The Everbridge 360 has made its debut, joining a field increasingly crowded with dashboards not only designed for public safety and hazard management, but also civic planning and a variety of other tasks.
As the company put it in a statement, Everbridge 360 combines into a single platform the company’s risk intelligence, communication, collaboration and coordination tools. That provides what Everbridge calls a “comprehensive, unified view” of critical events to public officials and other users.
The new platform also includes a refreshed user interface; simplified workflows; the ability to customize critical event configurations depending on agency need; and other updated features, according to the statement. Existing Everbridge clients who use the new product can move easily among applications within the company’s tech ecosystem, the company said.
A demonstration offered by the company showed a platform that could, for instance, track storms in detail, and according to parameters set by particular officials so that public safety agencies could prepare and respond according to real-time data.
“With Everbridge 360, we are taking resilience to the next level, providing our customers with a new, unified interface for streamlining critical event response — enabling organizations to know earlier, respond faster, and improve continuously to any crisis, business disruption, or IT incident,” said David Wagner, Everbridge CEO, in the statement.

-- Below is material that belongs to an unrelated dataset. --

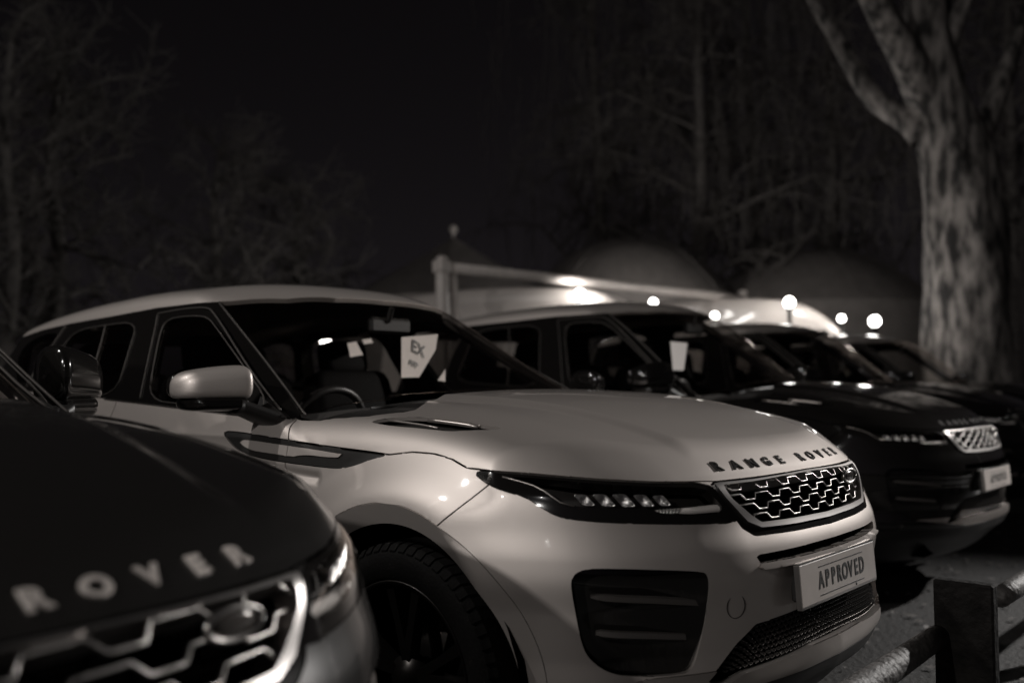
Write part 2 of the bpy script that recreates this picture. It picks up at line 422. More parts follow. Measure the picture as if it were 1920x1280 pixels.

Dashboards — a term first used in the 1840s to describe “a screen in front of a usually horse-drawn vehicle to intercept water, mud or snow,” according to Merriam-Webster — speak not only to 21st-century expectations of having information in one place, but better management of mountains of data.
The benefits of dashboards for governments are clear, according to one source — a finding that points to even more dashboard competition in the years to come.
“With dashboards, data is easier to digest, so agencies can see patterns, spot problems before they happen, and identify successes that could have gone unnoticed,” according to an article from FUSE, which works with local governments on racial issues. “In turn, people can make smarter, faster, more effective decisions.”